Hasan of Delhi

Hasan of Delhi

 

(real name, Amir Hasan Dehlavi). Born 1253 in Budaun, northern India; died 1327 in Devagiri (present-day Daulatabad), Andhra Pradesh, India. Poet of India who wrote in Persian.

Hasan was of humble social background. He belonged to a literary society in the city of Multan from 1280 to 1285 and later moved to Delhi with his friend Amir Khusrau. In Delhi, Hasan at first wrote verse in the vein of freethinking but later joined a Sufi order, the Chishtiyah. He became a lyric poet of the Sufi school and was strongly influenced by Saadi. He wrote a divan of lyric verse, the narrative work Poem of Love, and a prose work, Benefits of the Heart, which is a reliable source for the study of Chishtiyah ideology.
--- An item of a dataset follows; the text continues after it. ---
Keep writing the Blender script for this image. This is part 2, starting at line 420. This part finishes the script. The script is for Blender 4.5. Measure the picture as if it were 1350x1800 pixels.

Hasan won his greatest renown with his ghazals, which exerted a significant influence on the medieval poets of Persia and Middle Asia.

WORKS

Fava’idal-fu’ad. Lucknow, 1884.
Diwan-i Hasan-i Sied Dihlavi. Hydarabad, 1352 A.H. (A.D. 1973).
Hasani Dekhlevi Muntakhabot. Dushanbe, 1965.

REFERENCES

Aliev, G. Iu. Persoiazychnaia literatura Indii. Moscow, 1968. Pages 65–69.
Mas’ud Ali-khan. Amir Hasan aur unka zamane. Hydarabad, 1312 A.H. (A.D. 1933).